▸ Task description:
Retype word for word the first line of the listing and each line after it up to the line with "Fq, M['water'])), kind='structure')", with the pictures taken out.

------ Data section

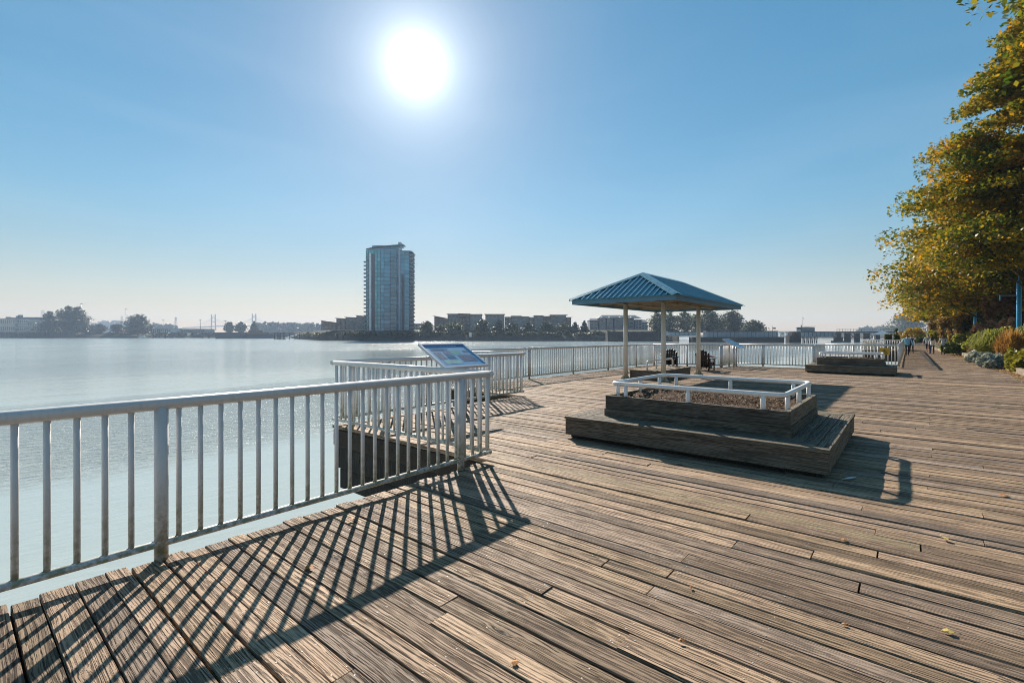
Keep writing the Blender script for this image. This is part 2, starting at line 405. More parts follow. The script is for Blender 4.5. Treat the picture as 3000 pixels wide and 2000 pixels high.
# ------------------------------------------------------------------ river and boardwalk deck
g = 80
xs = np.linspace(-900, 3600, g); ys = np.linspace(-700, 3600, g)
V = np.array([(x, y, WATER) for y in ys for x in xs])
Fq = np.array([(j*g+i, j*g+i+1, (j+1)*g+i+1, (j+1)*g+i) for j in range(g-1) for i in range(g-1)])
tag(link('river', npmesh('river', V, Fq, M['water'])), kind='structure')

CURB = [(-8,-3.6),(40,-3.58),(50,-3.4),(59,-3.1),(64,-2.6),(70,-2.3),(110,-2.3)]
def curb_y(x):
    for (a, b), (c, d) in zip(CURB, CURB[1:]):
        if a <= x <= c: return b+(d-b)*(x-a)/(c-a)
    return CURB[-1][1]
STEPS = [(-8,4.6,4.265),(4.6,10.2,8.16),(10.2,25.5,11.04),(25.5,27.9,7.39),(27.9,31.5,3.64),(31.5,65,.46),(65,76,4.0),(76,108,.46)]
def edge_y(x):
    for a, b, y in STEPS:
        if a <= x < b: return y
    return .46
deck = thing('deck', 'weathered grey brown timber boardwalk deck beside the river', None, kind='structure')
PW, GAP, TH = .170, .009, .055
def plank_profile(wd, c=.004): return [(-wd/2,-TH),(wd/2,-TH),(wd/2,-c*1.3),(wd/2-c*1.2,0),(-wd/2+c*1.2,0),(-wd/2,-c*1.3)]
def plank_mb(mb, x, y0, y1, z, wd, tilt=0):
    pr = plank_profile(wd); n = len(pr)
    vs = [(x+a, y, z+b+a*tilt) for y in (y0, y1) for a, b in pr]
    mb.add(vs, [tuple(range(n)), tuple(range(2*n-1, n-1, -1))]+[(i, n+i, n+(i+1) % n, (i+1) % n) for i in range(n)])
pm = []
for wv in (.161, .161, .161):
    mb = MB(); pr = plank_profile(wv); n = len(pr)
    vs = [(a, y, b) for y in (0, 1) for a, b in pr]
    mb.add(vs, [tuple(range(n)), tuple(range(2*n-1, n-1, -1))]+[(i, n+i, n+(i+1) % n, (i+1) % n) for i in range(n)])
    pm.append(mb.mesh('plank', M['deck']))
newer = pm[2].copy(); newer.materials[0] = M['deck_new']
rest = MB(); nails = MB(); count = 0
x = -7.9; k = 0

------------

▸ Output of the exercise:
Keep writing the Blender script for this image. This is part 2, starting at line 405. More parts follow. The script is for Blender 4.5. Treat the picture as 3000 pixels wide and 2000 pixels high.
# ------------------------------------------------------------------ river and boardwalk deck
g = 80
xs = np.linspace(-900, 3600, g); ys = np.linspace(-700, 3600, g)
V = np.array([(x, y, WATER) for y in ys for x in xs])
Fq = np.array([(j*g+i, j*g+i+1, (j+1)*g+i+1, (j+1)*g+i) for j in range(g-1) for i in range(g-1)])
tag(link('river', npmesh('river', V, Fq, M['water'])), kind='structure')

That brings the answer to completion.